La scommessa di Pascal è un assunto del filosofo francese Blaise Pascal per convincere atei e agnostici dell’esistenza di Dio. La scommessa per la quale converrebbe credere nell’esistenza di Dio si basa su due punti:
- se Dio esiste, si ottiene la salvezza;
- se ci sbagliamo, si è vissuta un’esistenza lieta rispetto alla consapevolezza di una morte che termina tutto.
La scommessa di Pascal (I pensieri, opera incompiuta uscita postuma nel 1669) è scorretta e irrazionale e per una persona moderna non può essere una scelta valida.
Erano i tempi in cui il filosofo o l’uomo di scienza riuscivano a buggerare il popolino grazie alla loro dialettica. Oggi è abbastanza evidente che chiunque sa porre obiezioni alla scommessa di Pascal in quanto è facile individuare le falle in entrambi i suoi punti.
Il problema del primo punto è che non basta credere all’esistenza di Dio per guadagnarsi la salvezza; Pascal commette il grossolano errore di scambiare una condizione necessaria per una condizione sufficiente. Infatti, per “essere salvi” occorre vivere anche secondo le leggi di Dio.
Anche sul secondo punto l’errore è grossolano perché l’esistenza lieta di cui parla Pascal è facilmente smentita dal fatto che la stragrande maggioranza delle persone che comunque credono all’esistenza di Dio temono la morte per cui, di fatto, credere all’esistenza di Dio (soprattutto per scommessa) non migliora le cose rispetto al non credente.

Statua di Blaise Pascal (1623-1662) a Clermont-Ferrand (Francia). Secondo alcuni studiosi moderni, il grande matematico, filosofo e teologo francese avrebbe avuto un quoziente intellettivo altissimo: 185.
La scommessa di Pascal e il concetto di utilità attesa
Da un punto di vista scientifico, la scommessa anticipa il concetto statistico di utilità attesa, definita come media ponderata (i pesi sono le probabilità delle varie ipotesi) delle utilità dei possibili casi.
Vediamo i quattro casi possibili secondo l’interpretazione di Pascal:
- Dio esiste e io ci ho creduto: 1 (ho vinto);
- Dio non esiste e io ci ho creduto: 0 (non ho perso né guadagnato nulla);
- Dio esiste e io non ci ho creduto: -1 (ho perso);
- Dio non esiste e io non ci ho creduto: 0 (non ho perso né guadagnato nulla).
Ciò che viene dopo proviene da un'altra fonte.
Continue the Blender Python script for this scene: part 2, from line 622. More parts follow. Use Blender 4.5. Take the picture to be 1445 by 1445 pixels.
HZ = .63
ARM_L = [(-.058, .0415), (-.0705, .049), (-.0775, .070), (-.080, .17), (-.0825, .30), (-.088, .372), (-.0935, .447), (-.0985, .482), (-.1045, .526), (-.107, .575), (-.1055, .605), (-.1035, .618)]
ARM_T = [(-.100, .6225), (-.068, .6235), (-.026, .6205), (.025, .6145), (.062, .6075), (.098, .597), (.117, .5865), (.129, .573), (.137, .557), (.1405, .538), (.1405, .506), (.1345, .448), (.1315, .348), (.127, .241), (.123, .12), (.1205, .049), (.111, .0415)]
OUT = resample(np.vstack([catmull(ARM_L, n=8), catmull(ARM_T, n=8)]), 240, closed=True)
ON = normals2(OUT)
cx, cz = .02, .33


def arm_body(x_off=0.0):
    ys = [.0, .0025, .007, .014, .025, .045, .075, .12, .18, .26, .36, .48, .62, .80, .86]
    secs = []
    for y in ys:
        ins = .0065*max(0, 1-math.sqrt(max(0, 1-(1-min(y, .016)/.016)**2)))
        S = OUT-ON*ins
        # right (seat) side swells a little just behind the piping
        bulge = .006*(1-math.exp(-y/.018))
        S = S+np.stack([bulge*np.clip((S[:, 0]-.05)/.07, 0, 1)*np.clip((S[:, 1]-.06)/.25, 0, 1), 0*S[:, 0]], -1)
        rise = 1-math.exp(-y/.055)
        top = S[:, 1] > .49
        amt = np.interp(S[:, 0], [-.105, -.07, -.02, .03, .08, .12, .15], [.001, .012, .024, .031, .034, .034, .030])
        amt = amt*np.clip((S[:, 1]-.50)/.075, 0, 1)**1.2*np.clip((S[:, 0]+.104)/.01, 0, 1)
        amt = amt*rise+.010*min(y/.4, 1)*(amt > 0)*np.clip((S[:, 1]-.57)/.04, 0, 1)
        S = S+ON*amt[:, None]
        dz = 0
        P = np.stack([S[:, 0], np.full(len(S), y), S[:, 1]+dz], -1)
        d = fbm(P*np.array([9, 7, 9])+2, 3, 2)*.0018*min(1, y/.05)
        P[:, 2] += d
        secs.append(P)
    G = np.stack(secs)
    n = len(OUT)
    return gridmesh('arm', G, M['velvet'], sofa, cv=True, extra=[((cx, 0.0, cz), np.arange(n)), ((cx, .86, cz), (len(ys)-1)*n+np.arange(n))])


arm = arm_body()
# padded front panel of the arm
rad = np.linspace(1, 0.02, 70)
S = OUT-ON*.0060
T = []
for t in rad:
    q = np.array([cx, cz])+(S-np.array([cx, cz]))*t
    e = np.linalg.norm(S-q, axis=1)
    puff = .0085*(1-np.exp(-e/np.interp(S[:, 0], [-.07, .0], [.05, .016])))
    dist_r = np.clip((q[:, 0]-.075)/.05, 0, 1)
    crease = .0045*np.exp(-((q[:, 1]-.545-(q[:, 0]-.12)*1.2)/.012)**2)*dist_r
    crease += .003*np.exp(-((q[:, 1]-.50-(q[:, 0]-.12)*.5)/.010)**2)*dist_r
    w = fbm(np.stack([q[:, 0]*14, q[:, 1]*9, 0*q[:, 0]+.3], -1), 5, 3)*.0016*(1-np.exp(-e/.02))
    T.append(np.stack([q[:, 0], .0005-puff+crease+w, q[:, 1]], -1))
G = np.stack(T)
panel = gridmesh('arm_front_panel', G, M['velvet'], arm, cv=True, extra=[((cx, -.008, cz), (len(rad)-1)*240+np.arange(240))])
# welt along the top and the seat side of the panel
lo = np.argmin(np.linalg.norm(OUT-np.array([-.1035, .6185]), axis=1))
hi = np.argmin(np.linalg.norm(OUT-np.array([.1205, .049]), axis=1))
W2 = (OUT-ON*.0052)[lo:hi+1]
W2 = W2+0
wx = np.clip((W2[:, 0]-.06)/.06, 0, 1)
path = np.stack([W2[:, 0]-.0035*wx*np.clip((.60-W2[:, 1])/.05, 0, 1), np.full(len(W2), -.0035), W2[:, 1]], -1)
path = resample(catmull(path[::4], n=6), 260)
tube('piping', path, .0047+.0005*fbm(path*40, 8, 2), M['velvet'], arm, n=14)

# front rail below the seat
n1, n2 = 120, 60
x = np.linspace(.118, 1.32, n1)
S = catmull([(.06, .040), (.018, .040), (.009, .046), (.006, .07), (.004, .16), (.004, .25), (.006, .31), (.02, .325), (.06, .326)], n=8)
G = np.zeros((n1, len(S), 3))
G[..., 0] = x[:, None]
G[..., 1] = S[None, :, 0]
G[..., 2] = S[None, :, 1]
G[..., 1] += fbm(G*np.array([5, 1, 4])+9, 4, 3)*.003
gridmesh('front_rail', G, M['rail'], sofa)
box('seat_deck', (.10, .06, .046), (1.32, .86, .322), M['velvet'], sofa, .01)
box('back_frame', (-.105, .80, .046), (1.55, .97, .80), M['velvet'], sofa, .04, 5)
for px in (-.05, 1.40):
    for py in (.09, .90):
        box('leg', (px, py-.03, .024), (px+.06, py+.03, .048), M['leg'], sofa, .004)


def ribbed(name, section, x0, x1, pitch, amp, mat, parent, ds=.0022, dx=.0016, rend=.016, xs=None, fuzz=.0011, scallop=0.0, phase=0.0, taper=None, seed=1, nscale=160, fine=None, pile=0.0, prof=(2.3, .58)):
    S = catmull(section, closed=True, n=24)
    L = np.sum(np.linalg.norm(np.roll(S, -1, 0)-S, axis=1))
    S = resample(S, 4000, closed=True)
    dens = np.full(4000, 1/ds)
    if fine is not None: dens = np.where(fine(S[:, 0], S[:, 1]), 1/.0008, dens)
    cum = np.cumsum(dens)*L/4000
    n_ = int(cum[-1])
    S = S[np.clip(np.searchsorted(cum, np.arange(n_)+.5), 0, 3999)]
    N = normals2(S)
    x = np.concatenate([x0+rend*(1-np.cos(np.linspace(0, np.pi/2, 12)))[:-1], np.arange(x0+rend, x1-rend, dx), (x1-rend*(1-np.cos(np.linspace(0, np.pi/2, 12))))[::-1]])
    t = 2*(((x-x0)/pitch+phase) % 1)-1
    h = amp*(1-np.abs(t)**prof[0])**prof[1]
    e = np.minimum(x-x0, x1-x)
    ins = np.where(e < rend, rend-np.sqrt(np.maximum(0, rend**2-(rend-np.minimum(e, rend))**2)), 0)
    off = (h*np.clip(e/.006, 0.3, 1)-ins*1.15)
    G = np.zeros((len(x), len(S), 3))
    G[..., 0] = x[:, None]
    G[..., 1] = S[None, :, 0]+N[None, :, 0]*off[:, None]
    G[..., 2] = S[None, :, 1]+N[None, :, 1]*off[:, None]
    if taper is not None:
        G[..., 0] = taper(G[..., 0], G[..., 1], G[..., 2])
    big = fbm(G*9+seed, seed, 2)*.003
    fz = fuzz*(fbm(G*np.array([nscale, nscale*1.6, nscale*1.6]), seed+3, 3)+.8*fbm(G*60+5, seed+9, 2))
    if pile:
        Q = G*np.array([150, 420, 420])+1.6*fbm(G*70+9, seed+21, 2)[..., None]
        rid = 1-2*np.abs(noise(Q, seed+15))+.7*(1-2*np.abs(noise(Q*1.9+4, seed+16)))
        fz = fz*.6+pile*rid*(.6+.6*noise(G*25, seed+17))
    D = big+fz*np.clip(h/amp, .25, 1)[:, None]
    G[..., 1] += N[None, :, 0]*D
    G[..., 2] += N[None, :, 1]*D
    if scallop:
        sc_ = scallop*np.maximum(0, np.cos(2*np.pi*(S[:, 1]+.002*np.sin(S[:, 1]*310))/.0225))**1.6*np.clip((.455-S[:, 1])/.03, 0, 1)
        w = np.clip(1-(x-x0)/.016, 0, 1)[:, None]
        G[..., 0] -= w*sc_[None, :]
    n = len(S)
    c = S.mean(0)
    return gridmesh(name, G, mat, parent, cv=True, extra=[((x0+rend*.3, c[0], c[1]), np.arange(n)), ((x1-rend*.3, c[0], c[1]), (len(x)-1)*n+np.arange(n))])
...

Se io credo, l’utilità attesa è comunque 0,5 (media di 0 e 1). Se non credo, è -0,5. Quindi conviene credere.
Il ragionamento è rozzamente (inconsciamente) utilizzato anche da molti neofarisei che credono in base al principio “ma cosa ci perdo a credere?”.
In realtà stupisce che Pascal, geniale matematico, abbia commesso dei gravi svarioni razionali, annebbiato probabilmente dalla sua fede e dai tempi.
Il primo errore – L’errore più grande è dare per scontato che le probabilità delle due ipotesi (Dio esiste e Dio non esiste) siano uguali. Non si può sapere se Pascal fosse conscio della scarsa razionalità della cosa e abbia usato il trucco per darsi ragione. Per capire il limite della situazione, si consideri un soggetto che ragioni così: “domani o io muoio oppure non muoio, essendo due i casi possibili, ho il 50% di probabilità di morire”. Anche un bambino capirebbe che ritenere i casi equiprobabili è una grossolana forzatura. Senza sapere le probabilità dell’esistenza di Dio ogni ragionamento sull’utilità attesa è inutile e fuorviante. Se la probabilità dell’esistenza di Dio fosse bassa (supponiamo il 10%), le utilità attese diventerebbero 0,05 contro -0,05.
Il secondo errore – Anche correggendo il primo errore di Pascal, si potrebbe sempre pensare che la convenienza, seppure piccola ci sia sempre. In realtà, il secondo errore è nella frase “non ci ho perso nulla”. Se Dio non esiste e io ci credo, la perdita è comunque tanto più evidente quanto più la mia qualità della vita è buona perché risulta appesantita da tutte le costrizioni che la religione porta con sé (per esempio il tempo perso per andare a messa o pregare per un Dio che non esiste, le limitazioni immotivate nella sfera personale ecc.). Nel caso quindi che Dio non esista e io ci abbia creduto, l’utilità attesa potrebbe diventare pesantemente negativa (si consideri per esempio il caso di una donna che non divorzia dal marito violento semplicemente perché la sua religione non concepisce il divorzio).